Death toll from Japan bus crash rises to 15: Police

TOKYO - The death toll in Japan's worst bus accident in 25 years has risen to 15, police said Tuesday (Jan 19), as they struggle to determine why the vehicle veered off a mountain road it was not supposed to be on.

The passengers, mostly young skiers - many in their teens or early 20s - were asleep on the bus when it careened off the road before dawn Friday (Jan 15) in the resort town of Karuizawa, northwest of Tokyo.

Fourteen people were killed and dozens injured in the immediate aftermath of the crash. The toll rose Monday (Jan 18) with the death of a 21-year-old male university student, a local police spokesman told AFP.

Japan has suffered a series of high-profile bus accidents, some caused by drivers falling asleep at the wheel, though the state of the 65-year-old driver of the bus at the time of the latest crash remains unknown.

Both he and the bus's alternate driver were among the dead. Weather conditions are not seen as a factor.

Rules governing the working conditions for late- and long-distance highway bus drivers were tightened after an April 2012 accident that left seven people dead.

That vehicle hit a highway wall after its driver dozed off at the wheel. Many of its passengers were on their way to visit the Tokyo Disney Resort.

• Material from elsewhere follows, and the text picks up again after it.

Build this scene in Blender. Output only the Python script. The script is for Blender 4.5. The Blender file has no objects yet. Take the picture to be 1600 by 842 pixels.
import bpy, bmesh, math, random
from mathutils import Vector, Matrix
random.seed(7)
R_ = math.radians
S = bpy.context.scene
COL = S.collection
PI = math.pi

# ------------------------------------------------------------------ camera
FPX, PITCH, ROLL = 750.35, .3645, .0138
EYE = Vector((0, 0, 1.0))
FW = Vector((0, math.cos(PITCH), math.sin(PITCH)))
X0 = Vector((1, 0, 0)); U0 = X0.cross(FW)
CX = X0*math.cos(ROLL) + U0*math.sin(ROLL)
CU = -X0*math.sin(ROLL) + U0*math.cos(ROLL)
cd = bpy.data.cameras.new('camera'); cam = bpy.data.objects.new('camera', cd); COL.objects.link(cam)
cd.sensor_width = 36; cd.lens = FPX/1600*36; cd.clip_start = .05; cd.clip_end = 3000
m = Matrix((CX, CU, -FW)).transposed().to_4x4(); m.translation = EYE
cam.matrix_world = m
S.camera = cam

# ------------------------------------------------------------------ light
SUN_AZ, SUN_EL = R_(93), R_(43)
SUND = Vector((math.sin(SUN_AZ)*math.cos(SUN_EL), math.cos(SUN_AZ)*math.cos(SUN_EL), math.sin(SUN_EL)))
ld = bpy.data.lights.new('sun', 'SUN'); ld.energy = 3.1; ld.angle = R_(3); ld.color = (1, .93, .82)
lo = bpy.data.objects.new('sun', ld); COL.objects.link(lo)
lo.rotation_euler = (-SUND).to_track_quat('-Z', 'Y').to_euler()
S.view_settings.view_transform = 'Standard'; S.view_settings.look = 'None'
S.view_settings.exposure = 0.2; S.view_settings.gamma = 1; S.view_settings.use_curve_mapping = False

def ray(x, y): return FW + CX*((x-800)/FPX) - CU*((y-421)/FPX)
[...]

Japan has an extensive and well-maintained network of roads throughout its mountainous terrain, but the operating company acknowledged after the crash that the bus was supposed to be on an expressway as it headed to a ski resort.

Japanese media reports have speculated that intense price competition among tour operators and bus companies might have led to corner-cutting, such as trying to save expressway tolls by taking an unapproved route.

Japan's transport ministry will carry out emergency unannounced audits of bus companies across the nation this week, Transport Minister Keiichi Ishii told reporters Tuesday (Jan 19).